I have a data collector function in a PostGreSQL 7.4 DB running on Linux that inserts approximately 10000 records into a table every fifteen minutes. The table has two macaddr columns, one varchar(50) column, two timestamptz columns, five interval columns, one float8 column, and one int4 column. I have one multi-column B-tree index on the two macaddr columns, the varchar(50), and one of the timestamptz columns, in that order.
The 10000-record insert takes approximately 2 minutes, which I thought seemed awfully slow, so I tried removing the index, and sure enough, without the index the insert took less than two seconds. I repeated the inserts many times (with and without the index) and there’s very little other activity on this server, so I’m confident of these results.
There are approximately 10000 fixed combinations of the first three indexed columns, and the fourth is the current time, so essentially what the function is doing is inserting a set of values for each of those 10000 fixed combinations for every fifteen minute period. I can see how this might be a worst-case scenario for an index, because the inserted rows are alone and evenly spaced through the index.
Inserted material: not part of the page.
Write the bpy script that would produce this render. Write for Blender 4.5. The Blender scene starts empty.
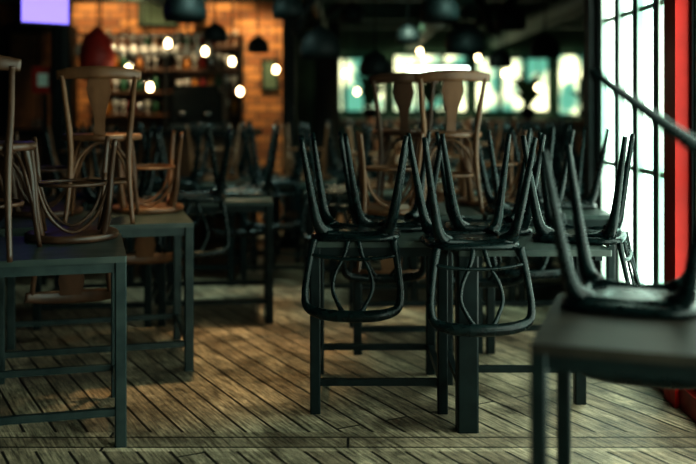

Even so, it doesn’t seem reasonable to me that an index would slow an insert more than 50-fold, regardless of hardware or the nature of the index. Am I wrong? Can anybody suggest why this would be happening and what I might be able to do about it? In production the table will have several million records, and the index is necessary for data retrieval from this table to be feasible, so leaving the index off is not an option.